▶ [GIVEN PROBLEM]
Output exactly the lines from the first line of the records below through the line containing "t = tip0.copy();", both included, leaving out any pictures.

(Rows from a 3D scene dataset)
* * * * * * * * *

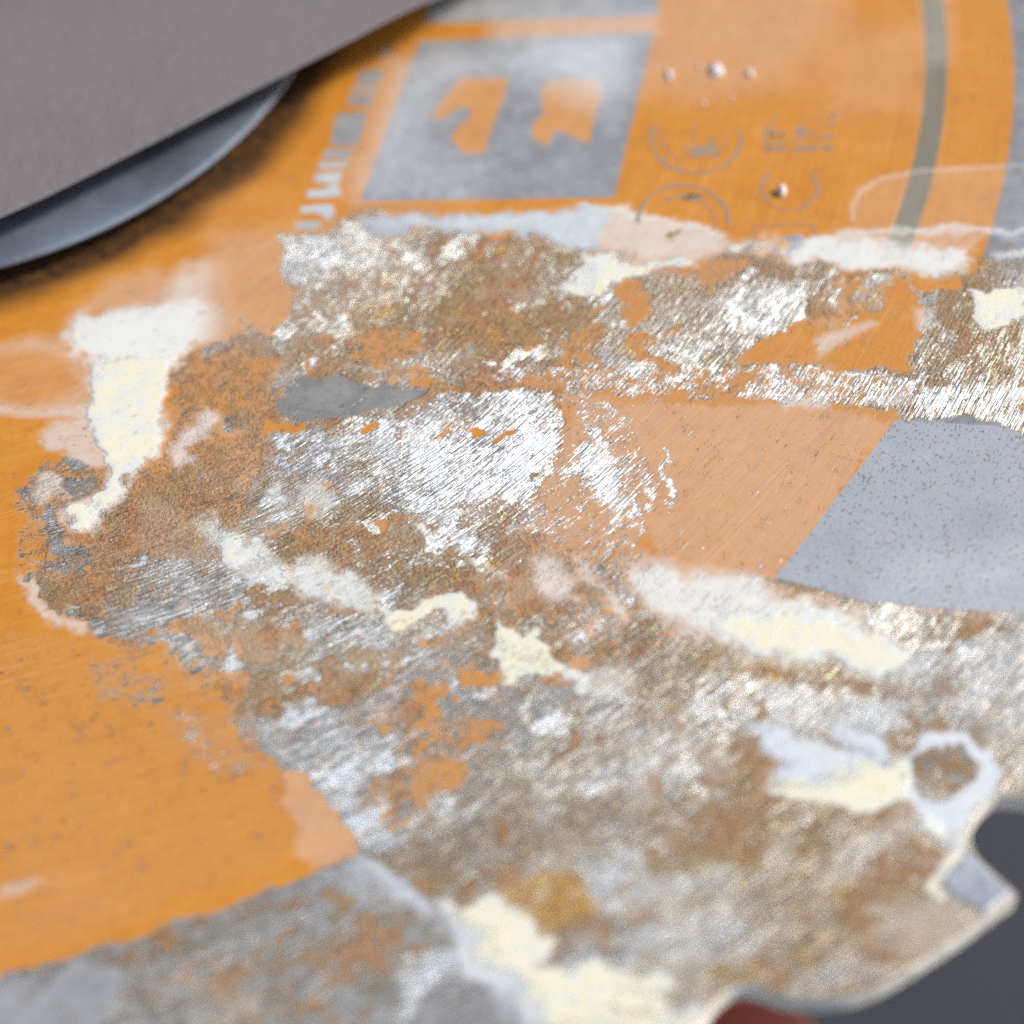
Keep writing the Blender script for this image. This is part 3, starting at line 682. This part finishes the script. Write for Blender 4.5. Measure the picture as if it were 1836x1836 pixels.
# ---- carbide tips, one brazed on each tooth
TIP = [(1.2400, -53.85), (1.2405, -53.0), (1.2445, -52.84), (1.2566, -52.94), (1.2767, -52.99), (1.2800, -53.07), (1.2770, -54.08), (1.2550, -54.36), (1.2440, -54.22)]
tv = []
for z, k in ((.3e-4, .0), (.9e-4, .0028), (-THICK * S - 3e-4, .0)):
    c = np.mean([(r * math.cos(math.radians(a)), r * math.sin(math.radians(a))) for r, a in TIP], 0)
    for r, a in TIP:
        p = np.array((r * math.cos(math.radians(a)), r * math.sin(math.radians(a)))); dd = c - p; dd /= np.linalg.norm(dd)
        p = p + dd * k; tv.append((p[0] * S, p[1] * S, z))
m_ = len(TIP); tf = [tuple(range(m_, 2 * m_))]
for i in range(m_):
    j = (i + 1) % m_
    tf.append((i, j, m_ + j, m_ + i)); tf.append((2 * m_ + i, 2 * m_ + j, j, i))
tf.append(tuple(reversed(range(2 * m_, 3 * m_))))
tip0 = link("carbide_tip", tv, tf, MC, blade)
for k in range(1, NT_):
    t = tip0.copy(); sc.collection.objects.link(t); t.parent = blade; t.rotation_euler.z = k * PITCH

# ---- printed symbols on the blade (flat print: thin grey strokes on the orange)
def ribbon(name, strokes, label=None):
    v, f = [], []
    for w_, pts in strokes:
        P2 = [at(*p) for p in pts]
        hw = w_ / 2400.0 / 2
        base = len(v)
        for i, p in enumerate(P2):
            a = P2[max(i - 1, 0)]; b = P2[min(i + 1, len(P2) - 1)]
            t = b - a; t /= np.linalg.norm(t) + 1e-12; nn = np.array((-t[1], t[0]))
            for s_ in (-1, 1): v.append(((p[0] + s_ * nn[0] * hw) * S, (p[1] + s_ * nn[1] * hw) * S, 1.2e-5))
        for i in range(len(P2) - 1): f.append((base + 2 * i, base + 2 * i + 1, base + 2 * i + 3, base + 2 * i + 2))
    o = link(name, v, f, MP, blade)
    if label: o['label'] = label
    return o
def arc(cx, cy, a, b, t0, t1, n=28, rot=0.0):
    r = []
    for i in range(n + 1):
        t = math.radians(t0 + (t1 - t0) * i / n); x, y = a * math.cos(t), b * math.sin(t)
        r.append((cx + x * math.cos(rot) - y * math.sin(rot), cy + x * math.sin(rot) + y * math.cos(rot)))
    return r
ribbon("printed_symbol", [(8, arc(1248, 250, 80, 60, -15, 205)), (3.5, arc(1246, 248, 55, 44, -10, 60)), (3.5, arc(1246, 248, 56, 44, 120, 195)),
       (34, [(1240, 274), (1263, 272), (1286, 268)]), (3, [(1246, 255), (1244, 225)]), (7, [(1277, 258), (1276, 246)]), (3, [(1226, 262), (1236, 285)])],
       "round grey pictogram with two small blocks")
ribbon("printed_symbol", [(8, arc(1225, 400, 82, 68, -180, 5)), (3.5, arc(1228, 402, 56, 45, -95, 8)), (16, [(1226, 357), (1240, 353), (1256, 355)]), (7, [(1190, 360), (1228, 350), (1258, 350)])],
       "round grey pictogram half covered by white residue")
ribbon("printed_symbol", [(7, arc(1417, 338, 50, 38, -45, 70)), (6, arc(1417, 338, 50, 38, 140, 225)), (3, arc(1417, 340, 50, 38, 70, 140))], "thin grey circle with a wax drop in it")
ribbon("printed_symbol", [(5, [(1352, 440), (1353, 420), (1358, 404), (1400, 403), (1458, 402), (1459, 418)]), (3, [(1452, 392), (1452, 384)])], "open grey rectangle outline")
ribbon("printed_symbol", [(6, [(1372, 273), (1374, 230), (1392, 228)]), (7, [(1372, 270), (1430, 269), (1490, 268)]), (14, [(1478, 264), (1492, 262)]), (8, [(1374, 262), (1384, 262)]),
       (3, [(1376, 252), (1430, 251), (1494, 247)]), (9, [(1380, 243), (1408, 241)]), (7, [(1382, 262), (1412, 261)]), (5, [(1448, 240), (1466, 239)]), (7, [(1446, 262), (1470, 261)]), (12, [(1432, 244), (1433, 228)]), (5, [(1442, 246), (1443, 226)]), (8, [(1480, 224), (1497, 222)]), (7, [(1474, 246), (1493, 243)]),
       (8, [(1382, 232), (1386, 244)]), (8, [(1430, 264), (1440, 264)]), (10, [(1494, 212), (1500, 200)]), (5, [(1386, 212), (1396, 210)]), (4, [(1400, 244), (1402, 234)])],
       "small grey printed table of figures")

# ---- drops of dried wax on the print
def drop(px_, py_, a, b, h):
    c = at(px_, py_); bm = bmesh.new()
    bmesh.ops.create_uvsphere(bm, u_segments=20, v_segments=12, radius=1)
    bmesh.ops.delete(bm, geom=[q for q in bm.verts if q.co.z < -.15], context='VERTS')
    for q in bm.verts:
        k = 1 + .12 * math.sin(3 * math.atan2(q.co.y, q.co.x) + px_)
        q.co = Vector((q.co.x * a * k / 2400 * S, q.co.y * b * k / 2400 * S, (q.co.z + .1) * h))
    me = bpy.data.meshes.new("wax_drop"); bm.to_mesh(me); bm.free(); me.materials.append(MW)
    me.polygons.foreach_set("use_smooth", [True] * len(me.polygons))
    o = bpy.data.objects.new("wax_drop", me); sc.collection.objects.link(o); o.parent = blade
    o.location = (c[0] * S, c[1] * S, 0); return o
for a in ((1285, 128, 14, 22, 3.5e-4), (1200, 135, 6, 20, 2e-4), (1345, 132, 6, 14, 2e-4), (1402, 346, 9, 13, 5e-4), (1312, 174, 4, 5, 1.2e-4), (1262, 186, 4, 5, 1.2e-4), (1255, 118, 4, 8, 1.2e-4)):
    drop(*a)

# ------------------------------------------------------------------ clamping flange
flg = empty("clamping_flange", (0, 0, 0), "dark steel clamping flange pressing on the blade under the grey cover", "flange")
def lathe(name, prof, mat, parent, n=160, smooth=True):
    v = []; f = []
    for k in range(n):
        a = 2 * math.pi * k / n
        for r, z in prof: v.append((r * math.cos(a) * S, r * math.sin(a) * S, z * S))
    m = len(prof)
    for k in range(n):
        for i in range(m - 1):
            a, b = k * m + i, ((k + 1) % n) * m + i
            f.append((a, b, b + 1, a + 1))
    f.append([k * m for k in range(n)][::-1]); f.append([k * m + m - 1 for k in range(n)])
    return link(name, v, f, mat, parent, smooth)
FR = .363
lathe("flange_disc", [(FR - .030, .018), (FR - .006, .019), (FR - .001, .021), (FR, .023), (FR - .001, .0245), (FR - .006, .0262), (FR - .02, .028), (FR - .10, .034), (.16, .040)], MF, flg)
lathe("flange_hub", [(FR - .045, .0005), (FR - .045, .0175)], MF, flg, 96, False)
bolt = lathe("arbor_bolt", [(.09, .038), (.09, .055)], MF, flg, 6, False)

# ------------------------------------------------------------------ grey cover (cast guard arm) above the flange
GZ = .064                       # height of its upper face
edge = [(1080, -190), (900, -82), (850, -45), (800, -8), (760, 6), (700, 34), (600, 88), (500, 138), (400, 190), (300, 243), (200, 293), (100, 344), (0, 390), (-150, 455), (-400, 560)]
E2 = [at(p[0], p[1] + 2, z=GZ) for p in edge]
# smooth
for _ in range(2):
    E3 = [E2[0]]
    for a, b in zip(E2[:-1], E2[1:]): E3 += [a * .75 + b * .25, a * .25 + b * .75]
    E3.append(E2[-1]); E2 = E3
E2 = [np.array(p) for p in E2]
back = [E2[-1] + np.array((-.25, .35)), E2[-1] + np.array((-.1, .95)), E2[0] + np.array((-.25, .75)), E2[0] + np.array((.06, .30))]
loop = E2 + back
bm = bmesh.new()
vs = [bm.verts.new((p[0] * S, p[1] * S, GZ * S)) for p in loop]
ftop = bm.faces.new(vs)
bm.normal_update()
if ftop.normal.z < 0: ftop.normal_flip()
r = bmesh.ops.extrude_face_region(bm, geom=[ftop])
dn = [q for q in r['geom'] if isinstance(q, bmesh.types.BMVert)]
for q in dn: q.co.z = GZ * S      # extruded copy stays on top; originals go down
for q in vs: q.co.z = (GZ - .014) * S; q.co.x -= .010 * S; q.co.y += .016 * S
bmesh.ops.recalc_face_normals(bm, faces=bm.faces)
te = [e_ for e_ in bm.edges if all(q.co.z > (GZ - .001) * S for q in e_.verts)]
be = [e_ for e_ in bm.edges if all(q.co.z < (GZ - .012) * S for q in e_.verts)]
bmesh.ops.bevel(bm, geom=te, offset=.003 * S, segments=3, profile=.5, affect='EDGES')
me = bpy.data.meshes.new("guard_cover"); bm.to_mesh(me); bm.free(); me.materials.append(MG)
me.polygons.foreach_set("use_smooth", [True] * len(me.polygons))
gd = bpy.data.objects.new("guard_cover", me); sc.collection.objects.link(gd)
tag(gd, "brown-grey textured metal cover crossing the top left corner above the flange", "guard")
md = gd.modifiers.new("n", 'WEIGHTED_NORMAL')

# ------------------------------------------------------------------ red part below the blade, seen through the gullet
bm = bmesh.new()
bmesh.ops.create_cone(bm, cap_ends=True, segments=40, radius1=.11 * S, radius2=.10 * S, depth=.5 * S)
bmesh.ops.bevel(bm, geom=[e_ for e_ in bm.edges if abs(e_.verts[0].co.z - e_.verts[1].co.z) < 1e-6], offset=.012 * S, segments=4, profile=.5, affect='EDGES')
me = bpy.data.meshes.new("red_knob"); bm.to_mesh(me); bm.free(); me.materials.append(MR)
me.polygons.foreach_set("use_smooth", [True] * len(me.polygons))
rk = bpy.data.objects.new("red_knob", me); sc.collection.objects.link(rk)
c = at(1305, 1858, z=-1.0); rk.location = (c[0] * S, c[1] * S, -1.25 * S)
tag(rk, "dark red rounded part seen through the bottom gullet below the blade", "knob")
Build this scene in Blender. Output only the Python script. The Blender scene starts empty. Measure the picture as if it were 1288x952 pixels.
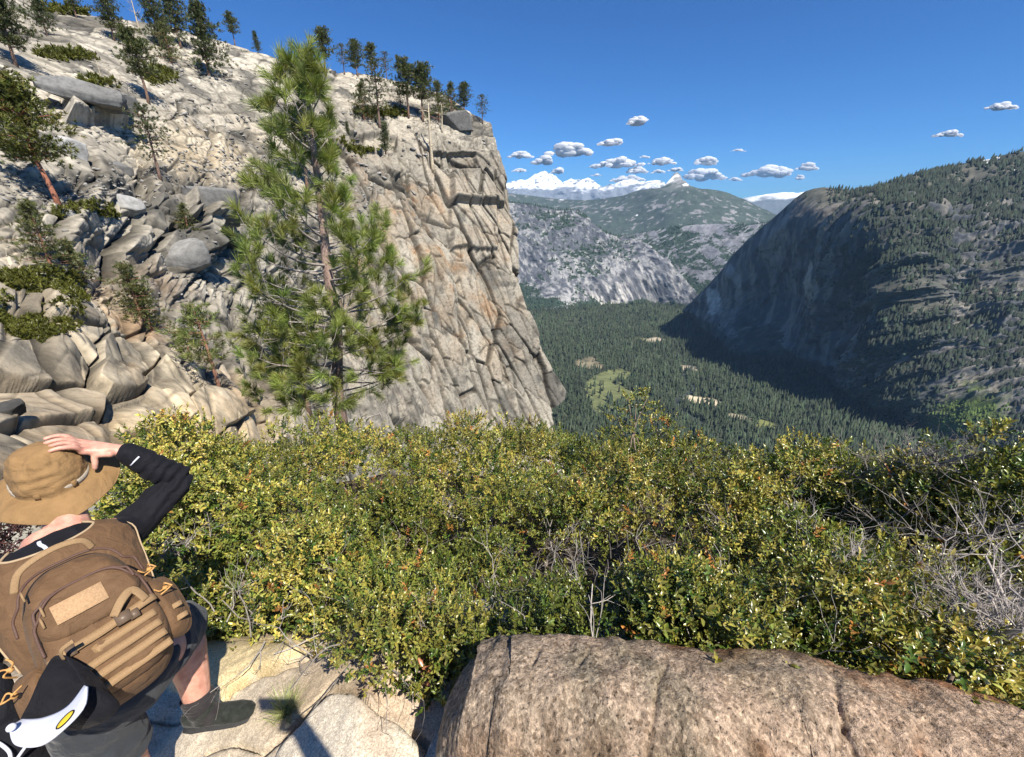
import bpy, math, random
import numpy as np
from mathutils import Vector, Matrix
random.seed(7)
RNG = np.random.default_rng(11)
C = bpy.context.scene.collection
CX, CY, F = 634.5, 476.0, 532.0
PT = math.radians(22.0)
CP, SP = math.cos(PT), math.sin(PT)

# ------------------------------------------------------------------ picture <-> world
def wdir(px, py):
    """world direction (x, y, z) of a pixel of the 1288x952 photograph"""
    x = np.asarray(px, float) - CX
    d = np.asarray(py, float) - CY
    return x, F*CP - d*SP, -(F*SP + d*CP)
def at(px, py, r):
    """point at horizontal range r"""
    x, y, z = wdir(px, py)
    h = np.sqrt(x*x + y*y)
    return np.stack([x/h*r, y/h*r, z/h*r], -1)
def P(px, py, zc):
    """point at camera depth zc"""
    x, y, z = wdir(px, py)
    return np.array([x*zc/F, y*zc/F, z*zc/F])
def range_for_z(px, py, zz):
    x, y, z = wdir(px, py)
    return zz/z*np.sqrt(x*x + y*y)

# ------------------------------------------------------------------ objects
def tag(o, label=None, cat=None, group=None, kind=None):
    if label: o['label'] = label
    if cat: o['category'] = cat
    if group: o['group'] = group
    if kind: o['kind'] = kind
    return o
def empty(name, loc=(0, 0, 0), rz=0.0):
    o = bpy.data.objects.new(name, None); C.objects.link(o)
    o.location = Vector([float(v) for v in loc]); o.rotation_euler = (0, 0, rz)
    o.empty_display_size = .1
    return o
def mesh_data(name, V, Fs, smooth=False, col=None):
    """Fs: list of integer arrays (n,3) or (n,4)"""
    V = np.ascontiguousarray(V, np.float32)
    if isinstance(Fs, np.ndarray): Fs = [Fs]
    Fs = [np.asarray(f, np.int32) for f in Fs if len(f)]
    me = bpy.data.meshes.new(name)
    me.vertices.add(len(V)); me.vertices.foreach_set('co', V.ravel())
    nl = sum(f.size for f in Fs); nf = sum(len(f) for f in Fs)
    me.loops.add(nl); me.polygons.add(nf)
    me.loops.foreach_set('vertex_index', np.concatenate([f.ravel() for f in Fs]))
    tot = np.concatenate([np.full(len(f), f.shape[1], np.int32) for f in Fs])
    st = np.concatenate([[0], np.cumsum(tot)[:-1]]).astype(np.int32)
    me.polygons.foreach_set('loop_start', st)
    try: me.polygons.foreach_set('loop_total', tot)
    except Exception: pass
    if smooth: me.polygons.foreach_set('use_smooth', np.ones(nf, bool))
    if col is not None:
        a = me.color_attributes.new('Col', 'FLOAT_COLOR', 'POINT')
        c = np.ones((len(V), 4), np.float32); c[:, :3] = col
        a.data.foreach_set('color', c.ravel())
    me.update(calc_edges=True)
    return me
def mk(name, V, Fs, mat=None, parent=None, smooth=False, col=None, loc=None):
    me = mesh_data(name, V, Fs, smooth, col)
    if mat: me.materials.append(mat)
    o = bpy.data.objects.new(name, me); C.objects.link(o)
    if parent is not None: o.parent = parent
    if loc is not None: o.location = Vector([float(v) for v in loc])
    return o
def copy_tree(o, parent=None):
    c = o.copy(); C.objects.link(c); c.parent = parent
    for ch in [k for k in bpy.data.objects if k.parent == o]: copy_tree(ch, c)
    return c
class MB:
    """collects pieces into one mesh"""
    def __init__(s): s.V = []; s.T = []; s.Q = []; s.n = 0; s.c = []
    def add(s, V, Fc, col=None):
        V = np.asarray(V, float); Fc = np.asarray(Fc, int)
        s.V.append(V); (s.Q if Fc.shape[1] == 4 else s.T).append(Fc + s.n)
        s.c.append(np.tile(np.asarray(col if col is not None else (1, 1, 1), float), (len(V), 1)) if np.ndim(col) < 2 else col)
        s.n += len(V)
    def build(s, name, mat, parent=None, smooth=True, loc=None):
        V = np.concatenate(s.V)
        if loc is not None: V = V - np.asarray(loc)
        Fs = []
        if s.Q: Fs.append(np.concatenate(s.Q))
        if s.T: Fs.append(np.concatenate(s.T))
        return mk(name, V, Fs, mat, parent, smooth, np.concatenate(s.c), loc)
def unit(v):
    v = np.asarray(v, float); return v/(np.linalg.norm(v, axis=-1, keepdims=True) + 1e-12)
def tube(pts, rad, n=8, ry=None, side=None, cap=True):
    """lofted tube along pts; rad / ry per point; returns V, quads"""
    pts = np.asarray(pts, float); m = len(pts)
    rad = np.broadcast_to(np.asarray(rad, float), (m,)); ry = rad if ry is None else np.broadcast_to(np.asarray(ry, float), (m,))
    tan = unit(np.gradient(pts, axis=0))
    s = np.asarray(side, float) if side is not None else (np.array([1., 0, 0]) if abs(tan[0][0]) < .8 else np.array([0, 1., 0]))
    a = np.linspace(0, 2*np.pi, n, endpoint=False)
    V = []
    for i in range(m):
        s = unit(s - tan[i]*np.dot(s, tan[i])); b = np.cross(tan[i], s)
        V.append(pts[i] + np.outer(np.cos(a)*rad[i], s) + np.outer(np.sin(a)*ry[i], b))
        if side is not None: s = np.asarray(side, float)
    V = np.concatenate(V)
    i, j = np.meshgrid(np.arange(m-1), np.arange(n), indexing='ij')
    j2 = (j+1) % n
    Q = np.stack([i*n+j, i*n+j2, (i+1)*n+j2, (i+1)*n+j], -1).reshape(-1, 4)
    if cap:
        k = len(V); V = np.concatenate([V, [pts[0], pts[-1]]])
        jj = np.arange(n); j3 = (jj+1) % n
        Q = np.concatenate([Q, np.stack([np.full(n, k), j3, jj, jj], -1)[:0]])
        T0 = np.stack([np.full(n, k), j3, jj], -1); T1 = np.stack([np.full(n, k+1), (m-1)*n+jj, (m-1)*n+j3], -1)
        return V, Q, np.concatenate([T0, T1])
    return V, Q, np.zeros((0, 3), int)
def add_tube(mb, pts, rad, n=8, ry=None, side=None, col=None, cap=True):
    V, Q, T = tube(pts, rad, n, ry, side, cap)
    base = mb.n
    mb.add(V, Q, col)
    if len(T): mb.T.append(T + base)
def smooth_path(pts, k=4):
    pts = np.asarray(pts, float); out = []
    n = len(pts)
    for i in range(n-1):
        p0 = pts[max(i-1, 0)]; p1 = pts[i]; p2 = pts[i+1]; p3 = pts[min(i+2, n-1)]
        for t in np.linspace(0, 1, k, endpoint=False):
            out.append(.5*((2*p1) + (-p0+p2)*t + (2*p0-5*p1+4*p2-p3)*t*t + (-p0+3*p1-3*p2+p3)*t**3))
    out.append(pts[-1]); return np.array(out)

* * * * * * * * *

▶ [CORRECT RESPONSE]
Keep writing the Blender script for this image. This is part 3, starting at line 682. This part finishes the script. Write for Blender 4.5. Measure the picture as if it were 1836x1836 pixels.
# ---- carbide tips, one brazed on each tooth
TIP = [(1.2400, -53.85), (1.2405, -53.0), (1.2445, -52.84), (1.2566, -52.94), (1.2767, -52.99), (1.2800, -53.07), (1.2770, -54.08), (1.2550, -54.36), (1.2440, -54.22)]
tv = []
for z, k in ((.3e-4, .0), (.9e-4, .0028), (-THICK * S - 3e-4, .0)):
    c = np.mean([(r * math.cos(math.radians(a)), r * math.sin(math.radians(a))) for r, a in TIP], 0)
    for r, a in TIP:
        p = np.array((r * math.cos(math.radians(a)), r * math.sin(math.radians(a)))); dd = c - p; dd /= np.linalg.norm(dd)
        p = p + dd * k; tv.append((p[0] * S, p[1] * S, z))
m_ = len(TIP); tf = [tuple(range(m_, 2 * m_))]
for i in range(m_):
    j = (i + 1) % m_
    tf.append((i, j, m_ + j, m_ + i)); tf.append((2 * m_ + i, 2 * m_ + j, j, i))
tf.append(tuple(reversed(range(2 * m_, 3 * m_))))
tip0 = link("carbide_tip", tv, tf, MC, blade)
for k in range(1, NT_):
    t = tip0.copy(); sc.collection.objects.link(t); t.parent = blade; t.rotation_euler.z = k * PITCH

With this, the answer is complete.